Without knowing her story, anyone looking at the 1940 U.S. Census record for Mabel Morriss (one of my second cousins, twice removed*) would have no reason to think that her life was any different from the other farm wives in Cass County, Texas. It seems there's no census category for "tireless pioneer."
[1940 United States Federal Census. Online publication - Provo, UT, USA: Ancestry.com Operations, Inc., 2012.Original data - United States of America, Bureau of the Census. Sixteenth Census of the United States, 1940. Washington, D.C.:
National Archives and Records Administration, 1940. T627]
The Bowie-Cass Electric Co-op wouldn't exist without her vision and hard work. This is from the co-op's history page:
The slight, pleasant East Texas lady with limitless hope for the future and belief in her fellow East Texans brought the Douglassville co-op into being almost single-handedly, braving numerous condemnations of the project as "economically unfeasible." A few years back when employees and members of Bowie-Cass Electric Cooperative were asked about the organizing of the co-op, they would reply, "Ask Mabel Bryan Morriss. She did it."
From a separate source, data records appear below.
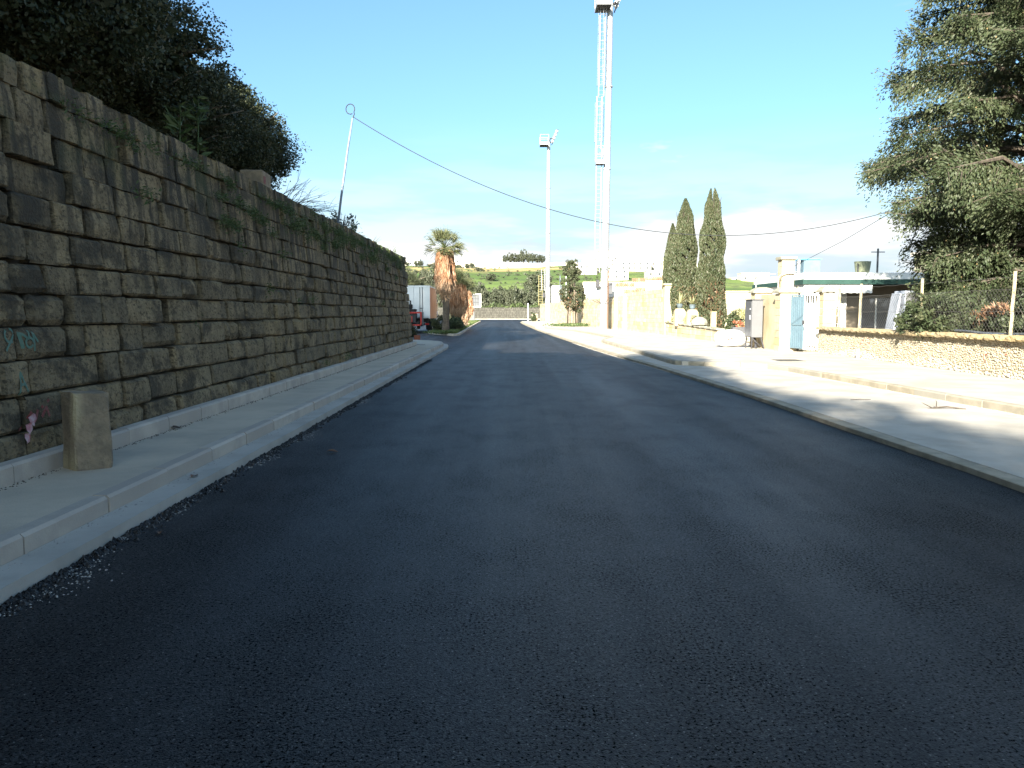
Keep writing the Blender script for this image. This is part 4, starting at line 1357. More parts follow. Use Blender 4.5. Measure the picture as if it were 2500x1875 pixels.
    for k in range(4):
        for j in range(4):
            q = bot.lerp(topp, (k + .5) / 4)
            yy = hy + (-1.15 + j * .77) * hs
            ax = Vector((.78, .05, -.62)).normalized()
            q0 = Vector((q.x, yy, q.z))
            mb = MB(); mb.path([q0 - ax * .42 * hs, q0 - ax * .20 * hs, q0 + ax * .05 * hs, q0 + ax * .12 * hs], [.13 * hs, .16 * hs, .27 * hs, .28 * hs], 9)
            lm = part('floodlight', mb, 'white_paint', t, smooth=False)
            mb = MB(); mb.path([q0 + ax * (.12 * hs + .001), q0 + ax * (.12 * hs + .012)], [.25 * hs, .25 * hs], 9); part('lens', mb, 'lamp_glass', lm)
    # anti-climb spikes near the foot
    mb = MB()
    for z in (2.2, 3.6, 5.0):
        for k in range(7):
            a = k * .9 + z
            mb.path([(x + .33 * math.cos(a), y + .33 * math.sin(a), z + .1), (x + 1.0 * math.cos(a), y + 1.0 * math.sin(a), z + .42)], .022, 4)
    o = part('climb_spikes', mb, 'dark_steel', t); o['kind'] = 'stuff'
    mb = MB(); mb.path([(x + .30, y - .36, .2), (x + .31, y - .36, 5.0)], .045, 6); part('cable_pipe', mb, 'rust_brown' if y < 80 else 'galvanised', t)
    mb = MB(); mb.bx(x - .70, x - .40, y - .5, y - .15, 3.62, 4.25); part('speaker_box', mb, 'dark_steel', t, bevel=.03)
    if y < 80:
        mb = MB(); mb.bx(x + .36, x + .66, y - .45, y - .2, 3.1, 4.05); part('control_box', mb, 'cabinet_dark', t, bevel=.02)
    return t
mast(7.66, 68.0, 26.3, .0115, 'tall white floodlight mast beside the bushy pavement tree, the nearer one')
mast(4.95, 113.5, 24.6, .003, 'white floodlight mast at the far end of the pavement, the farther one', .5, False)
# yellow tank ladder and white box on the wall by the far mast
t = thing('wall_ladder', (4.0, 118, .2), 'pale yellow fixed ladder rising behind the far wall end', 'ladder')
b = MB()
for s in (0, .55): b.path([(4.05 + s, 124, 2.6), (4.05 + s, 124, 7.2)], .035, 5)
part('rails', b, 'yellow_paint', t)
b = MB()
for k in range(12): b.path([(4.05, 124, 2.8 + k * .38), (4.6, 124, 2.8 + k * .38)], .026, 4)
part('rungs', b, 'yellow_paint', t)
b = MB(); b.bx(5.9, 7.3, 120, 122, 2.9, 5.4); b.bx(5.85, 7.35, 119.9, 122.1, 5.402, 5.5)
tag(part('utility_box', b, 'white_paint', bevel=.03), 'white plant box standing above the wall by the far mast', 'plant box')
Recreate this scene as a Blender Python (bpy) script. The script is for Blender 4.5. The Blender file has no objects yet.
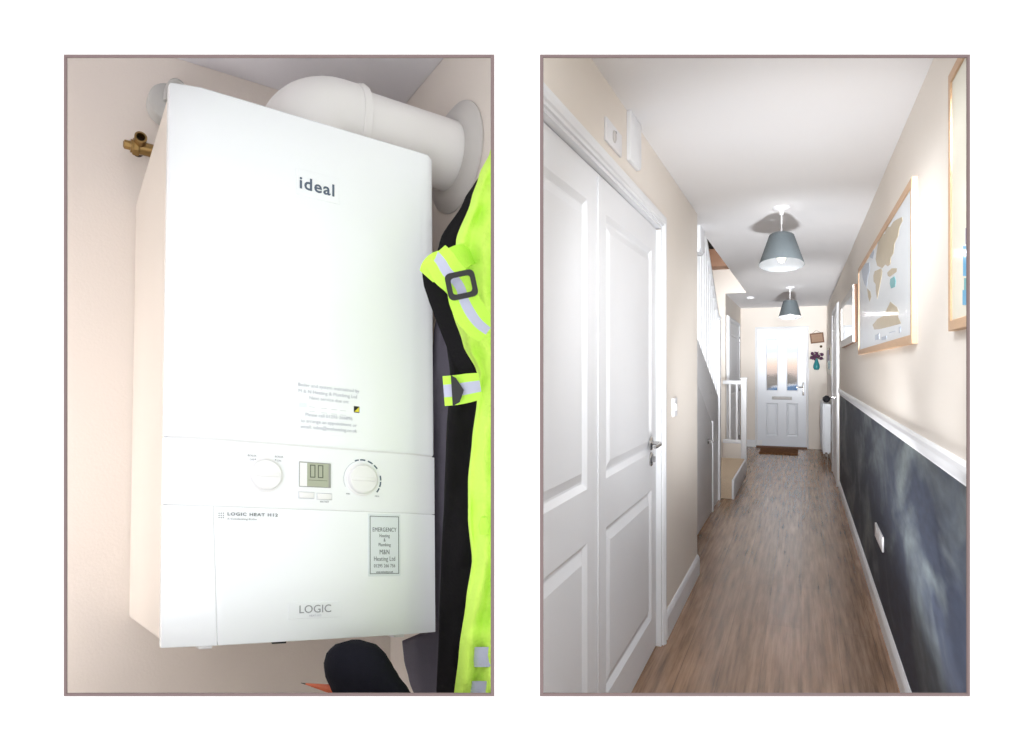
import bpy, bmesh, math, random
from mathutils import Vector, Matrix, noise
random.seed(7)
COL = bpy.context.scene.collection
F, PX0, PY0 = 700.0, 512.0, 367.0          # lens in pixels of a 1024x751 frame
EYE = 1.38
YAW = math.atan2(289, 700); CY, SY = math.cos(YAW), math.sin(YAW)

# ---------------------------------------------------------------- surveying helpers
def ray(px, py):
    a, b = (px-PX0)/F, (PY0-py)/F
    return Vector((a*CY-SY, a*SY+CY, b))
EY = Vector((0, 0, EYE))
def at(px, py, d): return EY + ray(px, py)*d
def pX(px, py, X): r = ray(px, py); return EY + r*(X/r.x)
def pY(px, py, Y): r = ray(px, py); return EY + r*(Y/r.y)
def pZ(px, py, Z): r = ray(px, py); return EY + r*((Z-EYE)/r.z)
def cw(v): return Vector((v[0]*CY-v[2]*SY, v[0]*SY+v[2]*CY, v[1]))
# boiler cupboard frame: u to the right along the case, v up, w back to the wall (metres)
BO = cw((-0.42295175, -0.33861829, 0.84329603)) + EY
BU = cw((0.31190758, -0.04634286, 0.17381393)); BV = cw((-0.00875611, 0.6989253, 0.03774803)); BW = cw((-0.20853615, -0.07838303, 0.30565457))
BWD, BHT, BDP = BU.length, BV.length, BW.length
BU = BU.normalized(); BV = BV.normalized(); BW = BW.normalized()
BM = Matrix((BU, BV, BW)).transposed(); BI = BM.inverted()
def B(u, v, w): return BO + BU*u + BV*v + BW*w
def Bx(p): return B(p[0], p[1], p[2])
def bl(px, py, w=0.0, axis=2):
    """local (u,v,w) seen at a picture point, on the plane where that axis equals w"""
    a = BI @ (EY-BO); r = BI @ ray(px, py)
    t = (w-a[axis])/r[axis]
    return a + r*t

# ---------------------------------------------------------------- materials
def lin(c):
    return tuple(((x/255)/12.92 if x/255 <= .04045 else ((x/255+.055)/1.055)**2.4) for x in c)+(1,)
MATS = {}
def mat(name, col, rough=.5, metal=0, var=.03, scale=20, bump=0.0, bscale=None, stretch=None, coat=0, spec=.5, trans=0, emit=None, es=0):
    if name in MATS: return MATS[name]
    m = bpy.data.materials.new(name); m.use_nodes = True
    nt = m.node_tree; p = nt.nodes['Principled BSDF']
    tc = nt.nodes.new('ShaderNodeTexCoord'); mp = nt.nodes.new('ShaderNodeMapping')
    nt.links.new(tc.outputs['Object'], mp.inputs[0])
    if stretch: mp.inputs['Scale'].default_value = stretch
    n = nt.nodes.new('ShaderNodeTexNoise'); n.inputs['Scale'].default_value = scale; n.inputs['Detail'].default_value = 4
    nt.links.new(mp.outputs[0], n.inputs['Vector'])
    mx = nt.nodes.new('ShaderNodeMix'); mx.data_type = 'RGBA'
    c = lin(col)
    mx.inputs['A'].default_value = tuple(x*(1-var) for x in c[:3])+(1,)
    mx.inputs['B'].default_value = tuple(min(1, x*(1+var)) for x in c[:3])+(1,)
    nt.links.new(n.outputs['Fac'], mx.inputs['Factor']); nt.links.new(mx.outputs['Result'], p.inputs['Base Color'])
    p.inputs['Roughness'].default_value = rough; p.inputs['Metallic'].default_value = metal
    p.inputs['Specular IOR Level'].default_value = spec
    p.inputs['Coat Weight'].default_value = coat; p.inputs['Coat Roughness'].default_value = .1
    p.inputs['Transmission Weight'].default_value = trans
    if emit: p.inputs['Emission Color'].default_value = lin(emit); p.inputs['Emission Strength'].default_value = es
    if bump:
        b = nt.nodes.new('ShaderNodeBump'); b.inputs['Strength'].default_value = bump; b.inputs['Distance'].default_value = .004
        n2 = nt.nodes.new('ShaderNodeTexNoise'); n2.inputs['Scale'].default_value = bscale or scale*4; n2.inputs['Detail'].default_value = 5
        nt.links.new(mp.outputs[0], n2.inputs['Vector']); nt.links.new(n2.outputs['Fac'], b.inputs['Height']); nt.links.new(b.outputs[0], p.inputs['Normal'])
    MATS[name] = m; return m

M = dict(
 board=mat('board_white', (252, 252, 252), .7, var=.0, spec=.1),
 taupe=mat('taupe_paint', (122, 104, 104), .6, scale=60),
 cream=mat('cream_wall_paint', (238, 230, 221), .85, scale=3, var=.015, bump=.08, bscale=180, spec=.2),
 cream2=mat('cupboard_wall_paint', (242, 233, 226), .9, scale=4, var=.02, bump=.1, bscale=250, spec=.2),
 ceil=mat('ceiling_paint', (244, 243, 244), .95, scale=3, var=.01, bump=.05, bscale=150, spec=.1),
 ceil2=mat('cupboard_ceiling_paint', (240, 238, 244), .95, scale=3, var=.02, bump=.05, bscale=150, spec=.1),
 gloss=mat('white_satin_woodwork', (238, 239, 242), .5, scale=8, var=.01, bump=.03, bscale=60),
 fdoor=mat('front_door_white', (232, 236, 243), .3, scale=8, var=.01, bump=.03, bscale=80),
 plastic=mat('white_plastic', (238, 237, 240), .35, scale=30, var=.01),
 plastic2=mat('fascia_plastic', (241, 243, 248), .4, scale=40, var=.006),
 enamel=mat('boiler_enamel', (244, 247, 252), .22, scale=10, var=.006, bump=.03, bscale=40, coat=.3),
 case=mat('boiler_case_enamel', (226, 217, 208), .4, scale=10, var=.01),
 flue=mat('flue_plastic', (242, 240, 240), .35, scale=14, var=.02),
 rubber=mat('grey_white_rubber', (212, 208, 206), .7, scale=20, var=.03),
 brass=mat('brass', (150, 122, 78), .3, 1, scale=40, var=.15),
 dark_metal=mat('dark_bronze', (70, 56, 40), .5, .7, scale=40, var=.2),
 chrome=mat('brushed_chrome', (196, 194, 192), .22, 1, scale=60, var=.06),
 zinc=mat('zinc_steel', (200, 200, 198), .45, .3, scale=50, var=.1),
 navy_ink=mat('navy_print', (84, 98, 118), .5, scale=50),
 grey_ink=mat('grey_print', (150, 152, 158), .6, scale=50),
 pale_ink=mat('pale_print', (200, 202, 212), .6, scale=50),
 black_ink=mat('dark_print', (116, 121, 127), .6, scale=50),
 line=mat('seam_filler_grey', (222, 222, 225), .6, scale=50),
 lcd=mat('lcd_glass', (172, 177, 158), .25, scale=50, var=.05),
 lcd_dark=mat('lcd_bezel', (150, 152, 148), .4, scale=50),
 lcd_ink=mat('lcd_digits', (92, 98, 84), .5, scale=50),
 sticker=mat('sticker_pale', (226, 232, 238), .35, scale=50, var=.01),
 yellow=mat('yellow_print', (232, 220, 60), .5, scale=50),
 black=mat('black_print', (28, 28, 26), .5, scale=50),
 hivis=mat('hi_vis_fabric', (210, 250, 104), .75, scale=12, var=.06, bump=.5, bscale=260, spec=.2),
 hivis2=mat('hi_vis_webbing', (196, 248, 88), .7, scale=40, var=.08, bump=.4, bscale=500, spec=.2),
 reflective=mat('reflective_tape', (186, 190, 214), .35, scale=60, var=.06, bump=.2, bscale=700),
 liner=mat('black_lining', (22, 20, 24), .8, scale=15, var=.2, bump=.3, bscale=200, spec=.15),
 softshell=mat('charcoal_softshell', (104, 100, 112), .85, scale=15, var=.12, bump=.3, bscale=300, spec=.15),
 navycloth=mat('blue_black_cloth', (24, 24, 32), .9, scale=15, var=.2, bump=.3, bscale=250, spec=.1),
 buckle=mat('black_buckle_plastic', (8, 9, 11), .5, scale=50),
 pencil=mat('red_painted_wood', (196, 96, 62), .5, scale=80, var=.15),
 graphite=mat('graphite', (50, 50, 52), .4, scale=80),
 shade=mat('blue_grey_lampshade', (98, 106, 110), .85, scale=60, var=.05, bump=.4, bscale=600),
 shade_in=mat('lampshade_lining', (140, 142, 144), .8, scale=60, var=.01),
 oak=mat('pale_oak_frame', (200, 164, 130), .5, scale=14, var=.1, stretch=(1, 1, 9)),
 paper=mat('map_paper', (222, 226, 230), .5, scale=8, var=.02, coat=.3),
 mount=mat('cream_mount_board', (226, 222, 206), .6, scale=20, var=.02, coat=.25),
 land=mat('map_tan_land', (182, 166, 136), .5, scale=20, var=.1, coat=.3),
 land2=mat('map_blue_grey_land', (170, 180, 196), .5, scale=20, var=.1, coat=.3),
 teal=mat('teal_print', (92, 164, 170), .5, scale=20, var=.1, coat=.25),
 blueprint=mat('bright_blue_print', (70, 160, 205), .5, scale=20, var=.12, coat=.4),
 purple=mat('mauve_print', (130, 110, 150), .5, scale=20, var=.12, coat=.4),
 mirror=mat('mirror_glass', (200, 208, 214), .05, 1, var=.0),
 silverframe=mat('silvered_frame', (206, 200, 194), .4, .3, scale=40, var=.08),
 carpet=mat('beige_carpet', (226, 204, 178), .98, scale=120, var=.25, bump=1, bscale=500, spec=.05),
 coir=mat('coir_mat', (120, 84, 58), .98, scale=28, var=.9, bump=1, bscale=500, spec=.05),
 brownwood=mat('brown_landing_wood', (166, 124, 98), .6, scale=12, var=.15),
 darkprint=mat('dark_patterned_cloth', (62, 58, 54), .9, scale=35, var=.6, bump=.5),
 darkframe=mat('worn_brown_wood', (120, 88, 68), .7, scale=50, var=.25),
 palebrown=mat('plaque_face', (168, 138, 116), .8, scale=40, var=.15),
 vase=mat('teal_glaze', (44, 132, 138), .25, scale=14, var=.2),
 flower=mat('plum_petals', (92, 56, 84), .8, scale=60, var=.4),
 leaf=mat('dark_leaves', (84, 92, 66), .7, scale=60, var=.3),
 radiator=mat('radiator_enamel', (234, 238, 244), .35, scale=20, var=.01),
 darkthing=mat('black_cloth', (40, 42, 48), .8, scale=30, var=.2),
 bronze=mat('dull_hinge_steel', (150, 150, 152), .35, .8, scale=60, var=.1),
 rubberblack=mat('tyre_rubber', (34, 36, 42), .8, scale=60),
 carblue=mat('car_blue_paint', (74, 112, 150), .2, scale=10, var=.05, coat=.8),
 carglass=mat('car_window_glass', (50, 66, 84), .1, scale=10, var=.05),
 hedge=mat('hedge_leaves', (140, 132, 124), .9, scale=10, var=.5),
 tarmac=mat('blue_grey_tarmac', (150, 162, 180), .8, scale=6, var=.15),
)
def glass_mat():
    m = bpy.data.materials.new('obscure_door_glass'); m.use_nodes = True; nt = m.node_tree
    p = nt.nodes['Principled BSDF']; p.inputs['Transmission Weight'].default_value = 1; p.inputs['Roughness'].default_value = .12
    p.inputs['IOR'].default_value = 1.05; p.inputs['Base Color'].default_value = (.93, .96, 1, 1)
    n = nt.nodes.new('ShaderNodeTexNoise'); n.inputs['Scale'].default_value = 30
    b = nt.nodes.new('ShaderNodeBump'); b.inputs['Strength'].default_value = .4; b.inputs['Distance'].default_value = .004
    nt.links.new(n.outputs['Fac'], b.inputs['Height']); nt.links.new(b.outputs[0], p.inputs['Normal'])
    return m
M['glass'] = glass_mat()
def floor_mat():
    m = bpy.data.materials.new('wood_plank_vinyl'); m.use_nodes = True; nt = m.node_tree; N = nt.nodes.new; L = nt.links.new
    p = nt.nodes['Principled BSDF']
    tc = N('ShaderNodeTexCoord'); mp = N('ShaderNodeMapping'); mp.inputs['Rotation'].default_value = (0, 0, math.pi/2)
    L(tc.outputs['Object'], mp.inputs[0])
    br = N('ShaderNodeTexBrick'); br.offset = .37; br.inputs['Scale'].default_value = 1
    br.inputs['Brick Width'].default_value = 2.0; br.inputs['Row Height'].default_value = .17
    br.inputs['Mortar Size'].default_value = .0014; br.inputs['Color1'].default_value = (1, 1, 1, 1); br.inputs['Color2'].default_value = (0.86, .86, .86, 1); br.inputs['Mortar'].default_value = (.5, .5, .5, 1)
    L(mp.outputs[0], br.inputs['Vector'])
    m2 = N('ShaderNodeMapping'); m2.inputs['Scale'].default_value = (26, 1.1, 1); L(tc.outputs['Object'], m2.inputs[0])
    n = N('ShaderNodeTexNoise'); n.inputs['Scale'].default_value = 1.6; n.inputs['Detail'].default_value = 9; n.inputs['Roughness'].default_value = .68; L(m2.outputs[0], n.inputs['Vector'])
    r = N('ShaderNodeValToRGB'); e = r.color_ramp.elements
    e[0].position = .3; e[0].color = lin((110, 84, 63)); e[1].position = .72; e[1].color = lin((202, 166, 136))
    x = r.color_ramp.elements.new(.5); x.color = lin((164, 128, 100))
    L(n.outputs['Fac'], r.inputs['Fac'])
    m3 = N('ShaderNodeMapping'); m3.inputs['Scale'].default_value = (7, .8, 1); L(tc.outputs['Object'], m3.inputs[0])
    n3 = N('ShaderNodeTexNoise'); n3.inputs['Scale'].default_value = 1.3; n3.inputs['Detail'].default_value = 3; L(m3.outputs[0], n3.inputs['Vector'])
    r3 = N('ShaderNodeValToRGB'); r3.color_ramp.elements[0].position = .3; r3.color_ramp.elements[0].color = (.74, .74, .74, 1); r3.color_ramp.elements[1].position = .7
    L(n3.outputs['Fac'], r3.inputs['Fac'])
    a = N('ShaderNodeMix'); a.data_type = 'RGBA'; a.blend_type = 'MULTIPLY'; a.inputs['Factor'].default_value = 1
    L(r.outputs['Color'], a.inputs['A']); L(br.outputs['Color'], a.inputs['B'])
    b = N('ShaderNodeMix'); b.data_type = 'RGBA'; b.blend_type = 'MULTIPLY'; b.inputs['Factor'].default_value = 1
    L(a.outputs['Result'], b.inputs['A']); L(r3.outputs['Color'], b.inputs['B']); L(b.outputs['Result'], p.inputs['Base Color'])
    p.inputs['Roughness'].default_value = .27; p.inputs['Specular IOR Level'].default_value = .75
    bm_ = N('ShaderNodeBump'); bm_.inputs['Strength'].default_value = .12; bm_.inputs['Distance'].default_value = .002
    L(n.outputs['Fac'], bm_.inputs['Height']); L(bm_.outputs[0], p.inputs['Normal'])
    return m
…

It all started one warm night in May 1935, as Mabel Bryan Morriss read the latest issue of the Atlanta Citizens-Journal. If she hadn't been too interested in the story about the new-born Rural Electrification Administration and its offer to finance electricity for everybody who could qualify, Mrs. Morriss could have heard the whispers from other pioneers about the obstacles to be encountered along unblazed trails, and the heartaches and rebuffs that go hand in hand with the challenge of leadership.
Over the years she served on the board of directors, as secretary-treasurer, and even donated the land that the co-op's offices occupy to this day. Go read the rest of the story to get an appreciation of how hard Mabel worked to achieve her goal: "John Carmody [the government official in Washington DC] approved the project in August 1937, but his reservations were far from resolved, for he commented even while approving, "I know this thing will never pay out, but this is the only way to get that woman off our necks!' "
The Cooperative currently serves over 36,000 members.
[Originally posted on her Ancestry.com family tree by SummerGBmore]
[From the Bowie-Cass Electric Cooperative website]
You can read more about the Cooperative here, which includes some background on the Rural Electrification Administration (REA). Here's the application form that Mabel had to fill out to start the process:
[Source: East Texas History-Bowie-Cass Electric Cooperative]
*Here's how we're related:
© 2018 Copyright, Christine Manczuk, All Rights Reserved.
Love this! I'm so glad you created this writeup. She was my great grandmother and was definitely a force. Diminutive in size only, you didn't cross her! :-) She made things happen! I like to think that a long line of influential women have been inspired and are related to her.